─── Data extract

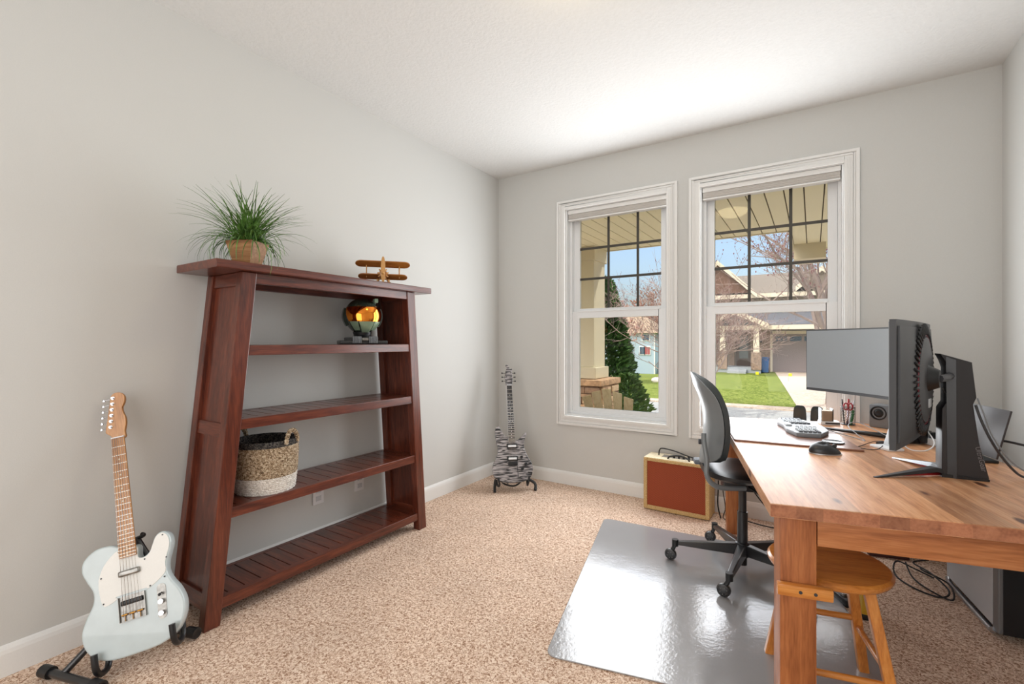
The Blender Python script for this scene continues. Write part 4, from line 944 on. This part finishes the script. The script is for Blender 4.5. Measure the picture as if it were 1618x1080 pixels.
for s in (-1,):
    MB().tube(smooth_path([(-.02, s*.16, .478), (-.15, s*.215, .49), (-.205, s*.225, .54), (-.205, s*.205, .62), (-.215, s*.185, .70), (-.215, s*.172, .745)], 5), .0125, 10).build('back_bracket', SHG, ch)
    MB().cyl((-.238, s*.155, .70), .014, .022, 14, axis='x').build('adjust_knob', M['dark_grey'], ch)
MB().rbox((-.20, .12, .535), (.06, .07, .03), .012).build('rear_tab', plain('grey_blue_plastic', srgb(104, 110, 118), .5), ch)

# ------------------------------------------------------------------ wooden stool
sl = thing('stool', 'honey-coloured round wooden stool half under the desk', 'stool', (2.522, 1.962, 0), DA)
MB().lathe([(0.0, .425), (.165, .425), (.178, .430), (.184, .440), (.184, .448), (.176, .456), (.15, .4575), (.0, .452)], 48).build('seat', M['stool'], sl)
legs = {}
for sx in (-1, 1):
    for sy in (-1, 1):
        t0 = Vector((sx*.088, sy*.088, .428)); t1 = Vector((sx*.155, sy*.155, .0))
        legs[(sx, sy)] = (t0, t1); T = MB(); V = []
        for p in (t1, t0):
            for (a, c) in ((-1, -1), (1, -1), (1, 1), (-1, 1)): V.append(p+Vector((a*.016, c*.016, 0)))
        T.hexa(V); T.build('leg', M['stool_z'], sl, bevel=.005)
def at(k, z): a, c = legs[k]; return c.lerp(a, z/.428)
for k0, k1, z in (((-1, -1), (1, -1), .14), ((-1, 1), (1, 1), .21), ((-1, -1), (-1, 1), .18), ((1, -1), (1, 1), .18)):
    MB().tube([at(k0, z), at(k1, z)], .0105, 12).build('stretcher', M['stool'], sl)

# ------------------------------------------------------------------ computer tower and floor clutter
tw = thing('computer_tower', 'silver and black computer tower with tube handles under the desk', 'computer', (3.115, 2.66, 0), R(7.5))
TWH = .50
MB().box((.006, .0, .030), (.20, .50, TWH)).build('case_body', plain('tower_black', srgb(26, 27, 31), .35), tw, bevel=.003)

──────

* _Problem statement_: Omit the pictures, and quote the material above exactly as given.

* _Result of the exercise_:
The Blender Python script for this scene continues. Write part 4, from line 944 on. This part finishes the script. The script is for Blender 4.5. Measure the picture as if it were 1618x1080 pixels.
for s in (-1,):
    MB().tube(smooth_path([(-.02, s*.16, .478), (-.15, s*.215, .49), (-.205, s*.225, .54), (-.205, s*.205, .62), (-.215, s*.185, .70), (-.215, s*.172, .745)], 5), .0125, 10).build('back_bracket', SHG, ch)
    MB().cyl((-.238, s*.155, .70), .014, .022, 14, axis='x').build('adjust_knob', M['dark_grey'], ch)
MB().rbox((-.20, .12, .535), (.06, .07, .03), .012).build('rear_tab', plain('grey_blue_plastic', srgb(104, 110, 118), .5), ch)

# ------------------------------------------------------------------ wooden stool
sl = thing('stool', 'honey-coloured round wooden stool half under the desk', 'stool', (2.522, 1.962, 0), DA)
MB().lathe([(0.0, .425), (.165, .425), (.178, .430), (.184, .440), (.184, .448), (.176, .456), (.15, .4575), (.0, .452)], 48).build('seat', M['stool'], sl)
legs = {}
for sx in (-1, 1):
    for sy in (-1, 1):
        t0 = Vector((sx*.088, sy*.088, .428)); t1 = Vector((sx*.155, sy*.155, .0))
        legs[(sx, sy)] = (t0, t1); T = MB(); V = []
        for p in (t1, t0):
            for (a, c) in ((-1, -1), (1, -1), (1, 1), (-1, 1)): V.append(p+Vector((a*.016, c*.016, 0)))
        T.hexa(V); T.build('leg', M['stool_z'], sl, bevel=.005)
def at(k, z): a, c = legs[k]; return c.lerp(a, z/.428)
for k0, k1, z in (((-1, -1), (1, -1), .14), ((-1, 1), (1, 1), .21), ((-1, -1), (-1, 1), .18), ((1, -1), (1, 1), .18)):
    MB().tube([at(k0, z), at(k1, z)], .0105, 12).build('stretcher', M['stool'], sl)

# ------------------------------------------------------------------ computer tower and floor clutter
tw = thing('computer_tower', 'silver and black computer tower with tube handles under the desk', 'computer', (3.115, 2.66, 0), R(7.5))
TWH = .50
MB().box((.006, .0, .030), (.20, .50, TWH)).build('case_body', plain('tower_black', srgb(26, 27, 31), .35), tw, bevel=.003)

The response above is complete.